Я весь опух от укусов маленьких мошек и отвратительно уродливых комаров, проникающих даже под рубашку, чтоб только укусить.
02.07.1942
Недавно вернулся с села, в котором находились до прихода сюда. Лейтенант разрешил пойти поискать чего-нибудь из еды. Оттуда, оказывается, эвакуируются, или, откровеннее сказать - принудительно выселяются жители. Уже третий день страшная картина наблюдается мною: выбитые стекла оставленных жилищ, заколоченные двери и ставни, перья и головы недавно резаных курей, плачущие женщины и голые ребятишки, прибитые непрерывными окриками сердитых матерей.
Коров, оказывается, увели всех, не выдав селянам даже расписок. Одну женщину, отказавшуюся расстаться с коровой, какой-то лейтенант пристрелил ранил в живот, и она сейчас умирает. Никто даже не пытается спасти ее.
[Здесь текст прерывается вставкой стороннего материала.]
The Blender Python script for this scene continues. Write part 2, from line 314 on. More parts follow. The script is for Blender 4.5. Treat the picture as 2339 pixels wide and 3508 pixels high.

Жители деревни рассказывают, что у них изымаются произвольно и насильно куры, гуси и прочая живность бойцами и командирами нашими. И, как бы иллюстрацией к их рассказам, впереди меня появилась кибитка, доверху груженная овощами и резаными гусями. Им не хватало хлеба и бойцы, предводительствуемые лейтенантом, ходили по хатам, спрашивая у жителей хлеб. Жители деревни, а там остались одни старики, женщины и дети, негодуют и грозятся пойти сюда, на передовую, требовать защиты у бойцов. Они отчаялись и готовы на все. Конечно, мародерством занимаются единицы, основное большинство не позволило б себе подобного. Но тем необходимей пресекать все эти деяния, чтоб не повадно было другим. Пресечь быстрее и наказать виновников этого недостойного наших красноармейцев грабежа.
Их надо стрелять, мародеров, нарушающих воинскую дисциплину, порочащих честь и славу нашей замечательной, народной Красной Армии.
Люди были злы на нас, бойцов, и у них трудно было чего-либо достать за деньги или поменять. Только искренним сочувствием и горячим негодованием против их обидчиков мне удалось, вызвав симпатию, купить яиц. В другом месте мне дали вареного мяса, в еще одном девушка 25 года рождения вынесла кусочек хлеба, в третьем-четвертом угостили обедом (дал им, правда, коробок спичек). Молока не было, и купить ничего другого не удалось.